_WRITTEN TASK_.
Below are some records. Reproduce them exactly from their first line through the line with "MB().tube([st1 - sd", inclusive.

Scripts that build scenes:
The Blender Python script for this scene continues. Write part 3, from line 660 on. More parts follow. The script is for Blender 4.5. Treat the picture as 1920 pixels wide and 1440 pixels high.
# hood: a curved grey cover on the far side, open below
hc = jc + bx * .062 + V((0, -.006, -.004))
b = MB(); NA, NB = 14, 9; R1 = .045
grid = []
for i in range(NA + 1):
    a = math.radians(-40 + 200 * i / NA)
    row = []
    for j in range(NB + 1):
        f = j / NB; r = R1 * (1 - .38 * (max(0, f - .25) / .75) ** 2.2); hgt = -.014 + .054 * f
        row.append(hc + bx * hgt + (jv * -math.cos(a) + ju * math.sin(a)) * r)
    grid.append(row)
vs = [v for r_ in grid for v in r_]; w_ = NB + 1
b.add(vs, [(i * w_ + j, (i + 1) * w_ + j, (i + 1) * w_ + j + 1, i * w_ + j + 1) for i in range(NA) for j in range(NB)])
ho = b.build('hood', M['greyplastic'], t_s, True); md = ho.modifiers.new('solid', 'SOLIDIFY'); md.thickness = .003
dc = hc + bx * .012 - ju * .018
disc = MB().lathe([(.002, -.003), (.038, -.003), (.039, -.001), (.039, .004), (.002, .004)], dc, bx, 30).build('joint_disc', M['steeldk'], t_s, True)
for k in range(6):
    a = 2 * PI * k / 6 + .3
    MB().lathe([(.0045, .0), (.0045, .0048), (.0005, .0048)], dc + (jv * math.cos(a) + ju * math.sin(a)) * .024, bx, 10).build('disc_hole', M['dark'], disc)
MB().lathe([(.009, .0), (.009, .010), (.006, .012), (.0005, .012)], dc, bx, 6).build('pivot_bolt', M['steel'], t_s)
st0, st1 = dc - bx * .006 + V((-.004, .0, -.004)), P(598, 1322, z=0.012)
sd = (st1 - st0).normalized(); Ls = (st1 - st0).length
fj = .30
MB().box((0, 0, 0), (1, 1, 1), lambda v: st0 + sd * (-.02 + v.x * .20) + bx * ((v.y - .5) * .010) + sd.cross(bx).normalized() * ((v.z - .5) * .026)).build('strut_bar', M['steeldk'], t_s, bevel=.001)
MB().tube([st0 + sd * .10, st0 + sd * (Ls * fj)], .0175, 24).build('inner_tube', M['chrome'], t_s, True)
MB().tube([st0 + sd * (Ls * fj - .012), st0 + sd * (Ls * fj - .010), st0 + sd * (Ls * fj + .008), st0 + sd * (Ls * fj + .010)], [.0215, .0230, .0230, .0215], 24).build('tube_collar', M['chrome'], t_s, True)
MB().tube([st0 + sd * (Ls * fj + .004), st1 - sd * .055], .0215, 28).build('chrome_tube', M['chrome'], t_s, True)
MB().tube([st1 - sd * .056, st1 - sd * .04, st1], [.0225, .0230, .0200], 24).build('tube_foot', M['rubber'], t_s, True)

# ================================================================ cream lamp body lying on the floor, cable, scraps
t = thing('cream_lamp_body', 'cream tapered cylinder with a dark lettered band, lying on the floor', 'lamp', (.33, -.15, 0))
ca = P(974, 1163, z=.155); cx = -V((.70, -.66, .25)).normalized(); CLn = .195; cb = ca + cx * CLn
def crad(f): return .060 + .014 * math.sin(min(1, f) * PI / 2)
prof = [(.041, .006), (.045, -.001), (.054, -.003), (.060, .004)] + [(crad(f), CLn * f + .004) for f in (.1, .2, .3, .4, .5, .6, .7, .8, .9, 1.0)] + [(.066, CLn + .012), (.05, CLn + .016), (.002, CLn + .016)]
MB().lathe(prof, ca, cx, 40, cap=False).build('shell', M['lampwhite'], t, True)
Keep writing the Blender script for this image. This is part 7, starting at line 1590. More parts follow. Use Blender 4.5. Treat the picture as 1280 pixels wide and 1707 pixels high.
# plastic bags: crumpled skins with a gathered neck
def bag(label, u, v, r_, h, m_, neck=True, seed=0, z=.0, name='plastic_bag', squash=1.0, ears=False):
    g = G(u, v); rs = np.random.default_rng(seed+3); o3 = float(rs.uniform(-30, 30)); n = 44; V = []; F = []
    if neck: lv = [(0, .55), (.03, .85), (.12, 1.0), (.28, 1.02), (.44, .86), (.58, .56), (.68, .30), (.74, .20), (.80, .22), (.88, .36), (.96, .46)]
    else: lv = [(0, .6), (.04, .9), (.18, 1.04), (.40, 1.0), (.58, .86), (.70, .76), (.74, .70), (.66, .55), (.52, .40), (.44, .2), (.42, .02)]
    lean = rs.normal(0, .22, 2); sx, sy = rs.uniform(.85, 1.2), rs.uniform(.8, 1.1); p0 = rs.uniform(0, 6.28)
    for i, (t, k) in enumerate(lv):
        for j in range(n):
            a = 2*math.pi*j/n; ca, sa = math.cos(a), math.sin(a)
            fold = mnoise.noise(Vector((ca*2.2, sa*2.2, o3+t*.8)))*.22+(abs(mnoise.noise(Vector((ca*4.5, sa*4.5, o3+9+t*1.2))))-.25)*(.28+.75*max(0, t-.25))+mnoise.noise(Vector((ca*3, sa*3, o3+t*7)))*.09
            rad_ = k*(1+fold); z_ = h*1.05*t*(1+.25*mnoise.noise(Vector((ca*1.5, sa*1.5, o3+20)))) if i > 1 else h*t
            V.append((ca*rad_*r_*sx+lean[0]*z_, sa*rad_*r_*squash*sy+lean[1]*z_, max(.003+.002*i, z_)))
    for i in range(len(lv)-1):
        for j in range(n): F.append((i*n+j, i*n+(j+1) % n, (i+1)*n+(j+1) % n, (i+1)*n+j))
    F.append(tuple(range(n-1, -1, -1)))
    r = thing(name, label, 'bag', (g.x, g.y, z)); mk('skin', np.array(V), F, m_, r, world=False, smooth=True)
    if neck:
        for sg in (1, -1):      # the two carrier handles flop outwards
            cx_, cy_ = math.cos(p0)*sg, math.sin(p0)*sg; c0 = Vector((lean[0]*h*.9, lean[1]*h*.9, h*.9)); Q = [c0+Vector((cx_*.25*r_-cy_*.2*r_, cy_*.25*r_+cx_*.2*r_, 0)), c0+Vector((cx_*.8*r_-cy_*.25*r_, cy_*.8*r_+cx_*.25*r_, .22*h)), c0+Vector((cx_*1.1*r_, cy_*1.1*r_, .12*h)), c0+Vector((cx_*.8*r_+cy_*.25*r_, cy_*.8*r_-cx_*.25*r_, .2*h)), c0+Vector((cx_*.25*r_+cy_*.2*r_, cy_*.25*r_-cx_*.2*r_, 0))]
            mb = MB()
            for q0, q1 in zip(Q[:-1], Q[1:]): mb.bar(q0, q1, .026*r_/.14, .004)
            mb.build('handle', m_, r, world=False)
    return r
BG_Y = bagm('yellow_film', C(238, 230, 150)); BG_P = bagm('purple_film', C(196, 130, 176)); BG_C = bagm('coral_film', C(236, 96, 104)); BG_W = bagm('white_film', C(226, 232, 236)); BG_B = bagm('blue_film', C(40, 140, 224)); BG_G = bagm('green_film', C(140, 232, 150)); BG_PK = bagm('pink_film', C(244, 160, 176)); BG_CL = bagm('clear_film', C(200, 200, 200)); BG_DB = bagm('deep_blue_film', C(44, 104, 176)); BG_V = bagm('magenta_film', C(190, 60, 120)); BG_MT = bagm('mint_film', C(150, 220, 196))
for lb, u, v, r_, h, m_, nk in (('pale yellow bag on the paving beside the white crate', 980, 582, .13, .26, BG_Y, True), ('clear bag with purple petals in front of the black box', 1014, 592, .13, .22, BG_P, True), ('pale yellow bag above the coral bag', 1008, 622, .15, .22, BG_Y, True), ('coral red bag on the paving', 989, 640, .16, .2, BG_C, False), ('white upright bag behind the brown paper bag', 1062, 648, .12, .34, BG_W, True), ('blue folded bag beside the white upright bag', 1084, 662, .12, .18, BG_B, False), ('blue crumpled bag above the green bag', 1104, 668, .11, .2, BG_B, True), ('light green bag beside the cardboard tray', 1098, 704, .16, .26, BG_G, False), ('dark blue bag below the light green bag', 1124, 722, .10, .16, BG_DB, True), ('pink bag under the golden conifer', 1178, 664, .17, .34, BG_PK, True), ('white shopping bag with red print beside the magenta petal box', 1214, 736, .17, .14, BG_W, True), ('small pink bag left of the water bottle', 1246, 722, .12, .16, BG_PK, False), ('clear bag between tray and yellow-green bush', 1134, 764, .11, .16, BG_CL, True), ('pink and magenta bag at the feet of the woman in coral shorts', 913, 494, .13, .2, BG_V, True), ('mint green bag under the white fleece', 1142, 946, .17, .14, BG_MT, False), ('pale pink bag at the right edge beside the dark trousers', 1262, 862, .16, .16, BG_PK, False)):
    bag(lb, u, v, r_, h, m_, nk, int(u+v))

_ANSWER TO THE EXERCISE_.
The Blender Python script for this scene continues. Write part 3, from line 660 on. More parts follow. The script is for Blender 4.5. Treat the picture as 1920 pixels wide and 1440 pixels high.
# hood: a curved grey cover on the far side, open below
hc = jc + bx * .062 + V((0, -.006, -.004))
b = MB(); NA, NB = 14, 9; R1 = .045
grid = []
for i in range(NA + 1):
    a = math.radians(-40 + 200 * i / NA)
    row = []
    for j in range(NB + 1):
        f = j / NB; r = R1 * (1 - .38 * (max(0, f - .25) / .75) ** 2.2); hgt = -.014 + .054 * f
        row.append(hc + bx * hgt + (jv * -math.cos(a) + ju * math.sin(a)) * r)
    grid.append(row)
vs = [v for r_ in grid for v in r_]; w_ = NB + 1
b.add(vs, [(i * w_ + j, (i + 1) * w_ + j, (i + 1) * w_ + j + 1, i * w_ + j + 1) for i in range(NA) for j in range(NB)])
ho = b.build('hood', M['greyplastic'], t_s, True); md = ho.modifiers.new('solid', 'SOLIDIFY'); md.thickness = .003
dc = hc + bx * .012 - ju * .018
disc = MB().lathe([(.002, -.003), (.038, -.003), (.039, -.001), (.039, .004), (.002, .004)], dc, bx, 30).build('joint_disc', M['steeldk'], t_s, True)
for k in range(6):
    a = 2 * PI * k / 6 + .3
    MB().lathe([(.0045, .0), (.0045, .0048), (.0005, .0048)], dc + (jv * math.cos(a) + ju * math.sin(a)) * .024, bx, 10).build('disc_hole', M['dark'], disc)
MB().lathe([(.009, .0), (.009, .010), (.006, .012), (.0005, .012)], dc, bx, 6).build('pivot_bolt', M['steel'], t_s)
st0, st1 = dc - bx * .006 + V((-.004, .0, -.004)), P(598, 1322, z=0.012)
sd = (st1 - st0).normalized(); Ls = (st1 - st0).length
fj = .30
MB().box((0, 0, 0), (1, 1, 1), lambda v: st0 + sd * (-.02 + v.x * .20) + bx * ((v.y - .5) * .010) + sd.cross(bx).normalized() * ((v.z - .5) * .026)).build('strut_bar', M['steeldk'], t_s, bevel=.001)
MB().tube([st0 + sd * .10, st0 + sd * (Ls * fj)], .0175, 24).build('inner_tube', M['chrome'], t_s, True)
MB().tube([st0 + sd * (Ls * fj - .012), st0 + sd * (Ls * fj - .010), st0 + sd * (Ls * fj + .008), st0 + sd * (Ls * fj + .010)], [.0215, .0230, .0230, .0215], 24).build('tube_collar', M['chrome'], t_s, True)
MB().tube([st0 + sd * (Ls * fj + .004), st1 - sd * .055], .0215, 28).build('chrome_tube', M['chrome'], t_s, True)
MB().tube([st1 - sd * .056, st1 - sd * .04, st1], [.0225, .0230, .0200], 24).build('tube_foot', M['rubber'], t_s, True)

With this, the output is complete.